The NYT article states that efforts to continue presentation of material to a grand jury essentially halted upon the swearing in of the newly elected District Attorney Alvin Bragg on January 1, 2022. By late January, a meeting to review the state of the case with Bragg and the two lead prosecutors focused not on the evidence gleaned to date but whether they could win in court.

But Bragg and his senior aides, masked and gathered around a conference table on the eighth floor of the district attorney’s office in lower Manhattan, had serious doubts. They hammered Pomerantz and Dunne about whether they could show that Trump had intended to break the law by inflating the value of his assets in the annual statements, a necessary element to prove the case.

The facts are:

  • Trump signed financial summaries stating "Donald J. Trump is responsible for the preparation and fair representation of the financial statement in accordance with accounting principles generally accepted in the United States of America"
  • Trump submitted loan paperwork referencing those financial summaries that valued various properties at A dollars
  • Trump submitted tax paperwork at the same time of the loan paperwork valuing the same properties at B dollars and the A amounts were vastly larger than the B amounts
  • inflated values on loan paperwork benefited Trump by providing the illusion of more collateral
  • reduced values on tax paperwork benefited Trump by generating smaller state / county tax bills
  • Trump's own accountants have publicly disavowed their work over the past ten years, presumably because they concluded they were consistently provided misleading data

This investigation involved state criminal charges and the burden of proof for a GRAND jury to indict is LOWER than the burden of proof of a TRIAL jury to CONVICT a defendant. The burden of proof at the grand jury phase is reasonable cause. The burden of proof for CONVICTION is beyond a reasonable doubt. So what is the burden for the prosecutor? The American Bar Association says

A prosecutor should seek or file criminal charges only if the prosecutor reasonably believes that the charges are supported by probable cause, that admissible evidence will be sufficient to support conviction beyond a reasonable doubt, and that the decision to charge is in the interests of justice.

Filing charges beyond these circumstances is considered prosecutorial misconduct.

The problem with this rule in recent prominent cases is that middle clause -- that admissible evidence will be sufficient to support conviction beyond a reasonable doubt.. In a case involving a popular figure (Donald Trump, Bill Cosby, etc.), deciding whether evidence is sufficient for CONVICTION requires the prosecutor to forecast the mindset of the judge and jury sitting for the trial and the state's ability to convince that jury of the facts.

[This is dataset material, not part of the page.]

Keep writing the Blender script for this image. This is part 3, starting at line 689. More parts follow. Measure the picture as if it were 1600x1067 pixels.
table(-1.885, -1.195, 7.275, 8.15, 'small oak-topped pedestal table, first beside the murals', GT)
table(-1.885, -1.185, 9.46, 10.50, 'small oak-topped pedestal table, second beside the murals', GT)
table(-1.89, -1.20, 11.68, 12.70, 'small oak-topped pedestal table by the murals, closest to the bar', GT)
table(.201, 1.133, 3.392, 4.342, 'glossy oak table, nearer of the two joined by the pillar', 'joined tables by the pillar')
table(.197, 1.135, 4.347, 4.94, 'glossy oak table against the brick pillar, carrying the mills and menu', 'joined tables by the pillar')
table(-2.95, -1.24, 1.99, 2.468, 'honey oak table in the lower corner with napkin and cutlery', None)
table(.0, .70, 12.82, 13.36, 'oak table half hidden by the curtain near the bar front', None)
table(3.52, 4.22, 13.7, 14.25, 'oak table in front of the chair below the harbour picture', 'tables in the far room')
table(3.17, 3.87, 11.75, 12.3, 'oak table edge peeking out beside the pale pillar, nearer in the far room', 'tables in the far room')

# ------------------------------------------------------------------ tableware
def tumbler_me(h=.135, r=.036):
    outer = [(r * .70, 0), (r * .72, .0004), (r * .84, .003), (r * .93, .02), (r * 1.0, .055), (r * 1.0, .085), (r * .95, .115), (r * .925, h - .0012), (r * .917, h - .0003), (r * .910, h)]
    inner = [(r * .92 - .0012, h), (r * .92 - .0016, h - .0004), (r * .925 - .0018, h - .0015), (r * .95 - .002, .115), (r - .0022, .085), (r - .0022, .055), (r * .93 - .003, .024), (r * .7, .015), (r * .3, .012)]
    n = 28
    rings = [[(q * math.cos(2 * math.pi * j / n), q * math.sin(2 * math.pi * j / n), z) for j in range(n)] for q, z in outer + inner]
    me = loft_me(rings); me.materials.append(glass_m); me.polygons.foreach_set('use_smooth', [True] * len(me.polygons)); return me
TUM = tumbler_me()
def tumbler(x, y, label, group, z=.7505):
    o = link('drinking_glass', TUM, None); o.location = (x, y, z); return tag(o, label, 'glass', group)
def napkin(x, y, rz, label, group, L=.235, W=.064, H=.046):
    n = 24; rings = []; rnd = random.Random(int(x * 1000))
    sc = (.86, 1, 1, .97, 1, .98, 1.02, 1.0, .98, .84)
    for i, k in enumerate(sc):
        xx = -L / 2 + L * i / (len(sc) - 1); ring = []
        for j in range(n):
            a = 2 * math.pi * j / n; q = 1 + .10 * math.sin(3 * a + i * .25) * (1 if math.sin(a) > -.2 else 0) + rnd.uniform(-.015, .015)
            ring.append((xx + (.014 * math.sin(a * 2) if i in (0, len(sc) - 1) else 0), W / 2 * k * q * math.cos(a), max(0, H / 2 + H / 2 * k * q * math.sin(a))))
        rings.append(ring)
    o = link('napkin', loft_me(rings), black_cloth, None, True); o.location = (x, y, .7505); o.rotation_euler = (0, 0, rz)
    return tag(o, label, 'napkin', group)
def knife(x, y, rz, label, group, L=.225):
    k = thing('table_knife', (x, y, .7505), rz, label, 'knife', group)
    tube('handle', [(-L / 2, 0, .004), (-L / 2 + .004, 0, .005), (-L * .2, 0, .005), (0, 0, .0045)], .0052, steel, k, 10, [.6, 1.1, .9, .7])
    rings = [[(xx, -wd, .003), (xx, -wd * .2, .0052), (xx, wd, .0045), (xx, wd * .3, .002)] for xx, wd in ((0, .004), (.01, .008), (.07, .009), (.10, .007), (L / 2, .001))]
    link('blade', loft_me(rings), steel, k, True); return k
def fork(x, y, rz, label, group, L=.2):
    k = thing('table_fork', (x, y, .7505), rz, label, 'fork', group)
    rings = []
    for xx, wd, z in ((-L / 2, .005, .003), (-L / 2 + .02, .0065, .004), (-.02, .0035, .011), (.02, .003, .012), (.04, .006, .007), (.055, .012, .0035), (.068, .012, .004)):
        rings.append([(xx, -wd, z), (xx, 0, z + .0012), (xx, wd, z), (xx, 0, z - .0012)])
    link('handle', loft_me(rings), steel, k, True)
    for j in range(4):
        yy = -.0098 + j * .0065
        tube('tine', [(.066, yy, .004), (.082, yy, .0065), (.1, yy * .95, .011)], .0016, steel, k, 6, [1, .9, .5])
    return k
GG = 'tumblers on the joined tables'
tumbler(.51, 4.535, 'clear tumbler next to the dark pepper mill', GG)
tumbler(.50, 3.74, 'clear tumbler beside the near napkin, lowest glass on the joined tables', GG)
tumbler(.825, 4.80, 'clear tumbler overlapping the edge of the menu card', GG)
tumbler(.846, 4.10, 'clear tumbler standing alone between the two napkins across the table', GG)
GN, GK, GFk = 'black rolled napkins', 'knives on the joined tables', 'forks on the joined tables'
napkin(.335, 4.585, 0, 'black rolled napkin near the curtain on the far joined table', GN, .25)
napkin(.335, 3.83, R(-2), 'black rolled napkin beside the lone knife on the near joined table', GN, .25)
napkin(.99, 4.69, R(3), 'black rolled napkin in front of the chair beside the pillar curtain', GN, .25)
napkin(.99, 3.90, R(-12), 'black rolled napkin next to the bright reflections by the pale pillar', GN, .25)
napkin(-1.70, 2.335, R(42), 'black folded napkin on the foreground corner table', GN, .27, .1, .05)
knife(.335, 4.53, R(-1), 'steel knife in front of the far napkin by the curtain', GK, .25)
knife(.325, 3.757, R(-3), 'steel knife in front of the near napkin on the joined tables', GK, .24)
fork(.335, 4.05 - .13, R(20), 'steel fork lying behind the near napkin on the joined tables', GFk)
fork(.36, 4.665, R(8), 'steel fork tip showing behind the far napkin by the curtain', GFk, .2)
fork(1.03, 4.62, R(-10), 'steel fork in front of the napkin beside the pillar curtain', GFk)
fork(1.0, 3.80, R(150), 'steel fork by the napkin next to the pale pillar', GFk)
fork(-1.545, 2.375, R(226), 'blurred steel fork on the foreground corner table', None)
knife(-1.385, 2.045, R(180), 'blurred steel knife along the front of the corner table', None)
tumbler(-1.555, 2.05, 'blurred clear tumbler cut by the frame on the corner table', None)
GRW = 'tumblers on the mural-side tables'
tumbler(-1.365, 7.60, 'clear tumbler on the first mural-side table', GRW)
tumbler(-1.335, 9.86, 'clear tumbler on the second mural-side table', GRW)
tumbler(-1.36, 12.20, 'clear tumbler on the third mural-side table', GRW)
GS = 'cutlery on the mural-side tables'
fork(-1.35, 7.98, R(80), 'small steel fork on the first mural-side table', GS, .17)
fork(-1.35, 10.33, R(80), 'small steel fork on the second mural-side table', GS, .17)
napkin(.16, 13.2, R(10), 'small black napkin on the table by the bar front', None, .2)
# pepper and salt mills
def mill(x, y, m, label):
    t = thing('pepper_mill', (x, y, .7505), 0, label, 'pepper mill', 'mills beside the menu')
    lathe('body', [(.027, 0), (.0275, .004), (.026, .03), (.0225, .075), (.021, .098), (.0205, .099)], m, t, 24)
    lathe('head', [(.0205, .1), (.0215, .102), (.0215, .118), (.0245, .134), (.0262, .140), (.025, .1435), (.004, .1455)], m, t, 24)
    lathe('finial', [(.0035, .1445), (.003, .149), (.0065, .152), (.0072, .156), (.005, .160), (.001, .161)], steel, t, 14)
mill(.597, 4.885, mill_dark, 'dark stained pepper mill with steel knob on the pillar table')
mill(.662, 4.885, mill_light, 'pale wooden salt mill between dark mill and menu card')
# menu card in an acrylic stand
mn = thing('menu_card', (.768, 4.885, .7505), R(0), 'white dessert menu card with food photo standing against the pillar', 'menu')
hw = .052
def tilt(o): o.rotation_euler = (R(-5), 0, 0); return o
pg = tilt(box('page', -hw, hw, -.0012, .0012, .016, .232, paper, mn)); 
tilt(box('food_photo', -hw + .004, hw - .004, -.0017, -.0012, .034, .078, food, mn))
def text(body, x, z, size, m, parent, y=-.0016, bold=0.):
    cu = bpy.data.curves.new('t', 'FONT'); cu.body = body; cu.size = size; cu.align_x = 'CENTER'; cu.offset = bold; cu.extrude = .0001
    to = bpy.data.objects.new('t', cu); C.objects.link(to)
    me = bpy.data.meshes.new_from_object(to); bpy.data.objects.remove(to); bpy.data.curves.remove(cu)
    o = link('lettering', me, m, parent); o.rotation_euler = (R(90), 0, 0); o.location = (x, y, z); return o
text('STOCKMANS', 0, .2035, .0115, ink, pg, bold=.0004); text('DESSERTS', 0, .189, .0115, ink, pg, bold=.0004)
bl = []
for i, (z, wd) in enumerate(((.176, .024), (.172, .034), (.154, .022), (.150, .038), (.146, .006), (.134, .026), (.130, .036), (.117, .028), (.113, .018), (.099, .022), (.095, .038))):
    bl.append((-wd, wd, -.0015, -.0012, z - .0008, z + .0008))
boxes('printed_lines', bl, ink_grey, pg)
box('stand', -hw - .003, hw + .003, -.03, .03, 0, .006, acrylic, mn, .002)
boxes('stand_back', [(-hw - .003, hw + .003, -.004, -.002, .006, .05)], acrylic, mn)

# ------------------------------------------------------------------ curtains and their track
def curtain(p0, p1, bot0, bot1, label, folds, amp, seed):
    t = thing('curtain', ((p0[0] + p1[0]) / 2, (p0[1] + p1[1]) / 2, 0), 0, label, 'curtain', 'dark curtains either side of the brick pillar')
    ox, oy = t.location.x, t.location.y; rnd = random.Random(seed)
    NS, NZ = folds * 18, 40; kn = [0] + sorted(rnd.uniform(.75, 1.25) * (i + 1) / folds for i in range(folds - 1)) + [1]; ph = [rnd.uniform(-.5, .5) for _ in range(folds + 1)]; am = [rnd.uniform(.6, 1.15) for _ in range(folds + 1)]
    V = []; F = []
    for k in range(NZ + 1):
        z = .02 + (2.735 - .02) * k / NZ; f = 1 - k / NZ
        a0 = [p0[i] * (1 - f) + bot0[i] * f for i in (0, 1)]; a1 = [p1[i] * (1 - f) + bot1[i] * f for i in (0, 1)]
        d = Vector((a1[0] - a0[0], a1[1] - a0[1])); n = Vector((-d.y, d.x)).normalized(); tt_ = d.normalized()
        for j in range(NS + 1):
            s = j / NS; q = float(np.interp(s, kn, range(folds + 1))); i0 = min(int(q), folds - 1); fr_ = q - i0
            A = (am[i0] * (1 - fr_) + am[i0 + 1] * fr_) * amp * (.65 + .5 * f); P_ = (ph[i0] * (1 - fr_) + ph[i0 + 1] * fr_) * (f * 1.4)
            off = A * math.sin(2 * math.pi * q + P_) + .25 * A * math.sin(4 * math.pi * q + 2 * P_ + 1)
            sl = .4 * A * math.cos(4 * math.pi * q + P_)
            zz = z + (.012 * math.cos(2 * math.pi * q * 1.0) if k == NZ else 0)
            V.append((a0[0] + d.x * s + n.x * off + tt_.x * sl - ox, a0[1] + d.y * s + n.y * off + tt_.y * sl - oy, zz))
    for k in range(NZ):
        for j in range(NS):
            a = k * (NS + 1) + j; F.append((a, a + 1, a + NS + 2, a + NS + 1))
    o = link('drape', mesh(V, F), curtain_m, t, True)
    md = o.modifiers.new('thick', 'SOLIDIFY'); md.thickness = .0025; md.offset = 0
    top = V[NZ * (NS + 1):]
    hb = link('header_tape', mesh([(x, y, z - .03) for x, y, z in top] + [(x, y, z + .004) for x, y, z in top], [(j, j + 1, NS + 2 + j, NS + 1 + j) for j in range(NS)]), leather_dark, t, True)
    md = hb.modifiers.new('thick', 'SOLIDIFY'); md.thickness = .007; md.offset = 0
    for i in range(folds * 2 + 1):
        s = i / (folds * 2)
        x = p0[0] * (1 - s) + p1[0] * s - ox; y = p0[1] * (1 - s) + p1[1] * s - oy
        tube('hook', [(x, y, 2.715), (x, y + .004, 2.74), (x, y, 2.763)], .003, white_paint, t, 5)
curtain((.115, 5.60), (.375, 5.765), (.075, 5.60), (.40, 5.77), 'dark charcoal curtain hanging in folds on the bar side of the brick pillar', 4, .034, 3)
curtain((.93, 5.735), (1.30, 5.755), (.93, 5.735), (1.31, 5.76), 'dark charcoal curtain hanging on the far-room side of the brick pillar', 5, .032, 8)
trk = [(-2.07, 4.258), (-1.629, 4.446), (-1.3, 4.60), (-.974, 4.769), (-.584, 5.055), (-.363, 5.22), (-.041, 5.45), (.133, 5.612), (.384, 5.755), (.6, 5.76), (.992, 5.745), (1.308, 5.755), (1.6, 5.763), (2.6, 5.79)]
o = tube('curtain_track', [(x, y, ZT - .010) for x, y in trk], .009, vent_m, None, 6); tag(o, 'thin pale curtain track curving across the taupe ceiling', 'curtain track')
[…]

Should a prosecuting attorney in a racist county AVOID filing charges in a case of a racially motivated murder even if the evidence is sound and conviction is in the interest of justice if they don't think they can find an unbiased jury or a judge that won't discard valid testimony?

Should a prosecuting attorney looking at a tax fraud and banking fraud case involving tens of millions of dollars in variation that might be worth millions in lost tax revenue AVOID filing charges if there might be one lone juror and fan of the defendant who might lead to a hung jury and acquittal or an expensive re-trial?

The requirement that prosecutors "believe" the admissible evidence is "sufficient" to convict is likely one of the most poorly understood and damaging "features" of the American justice system. There seem to be cases all over the country of county District Attorneys falsely pursing charges against known-innocent defendants simply because law enforcement could manufacture "evidence" that looked sound and local officials wanted to appear tough on crime. How is this ethical rule stopping those abuses? The American justice system seems to have no objection to going after the weak / poor when there's a political point to be made. The rule only seems to be helping those at the top when those within the justice system don't want to alienate powerful people.

This standard and its consequences need serious review. It seems to put the onus on a prosecutor -- and only the prosecutor -- to essentially pre-judge an entire potential trial and calculate the impact of every personality of every judge, attorney, juror and witness who might become involved and surmise whether all those variables are "likely" to return a conviction. That should not be entrusted to one person -- that's why we have grand juries. Unless this aspect of our justice system is corrected, our American oligarchs will likely continue to feel untouchable.